Confidence Is Contagious
Energy from the sideline should come from belief.
When you stay grounded, your team reads that stability. They sense that you still see control in the chaos, and that confidence helps them find their own.
A composed presence doesn’t mean silence or detachment. It means emotion that’s directed, not scattered. It means matching your players’ intensity with clarity, not panic. A raised voice might grab attention for a moment, but a steady tone earns trust that lasts longer than the possession.
Players mirror what they feel from their coach. When they see composure, they start breathing again. When they sense calm confidence, their shoulders drop, their movement loosens, and focus returns. The sideline becomes their reminder that poise is still possible.
Body language carries this message more than words ever can.
The way you stand, the pace of your movements, even the space you take between reactions, all of it communicates belief. When you remain steady through a momentum swing, your team learns that leadership doesn’t flinch.
Confidence, when modeled instead of shouted, travels quietly through the group. It becomes the emotional anchor they hold onto during the game’s most uncertain moments.

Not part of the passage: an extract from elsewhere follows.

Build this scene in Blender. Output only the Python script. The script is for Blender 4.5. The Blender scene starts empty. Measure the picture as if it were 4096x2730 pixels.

Coaching through presence means understanding that energy doesn’t have to be loud to be felt. The calm rhythm of your breathing, the even pace of your responses, the consistency in your expression, these details guide the emotional flow of the entire team.
The next time the game turns, resist the urge to match its speed. Slow your breath, square your shoulders, and stand where the team can see you steady. That single act of control can calm an entire group of players without a single word spoken.
Confidence is contagious.
And when it starts on the sideline, it spreads to every corner of the floor.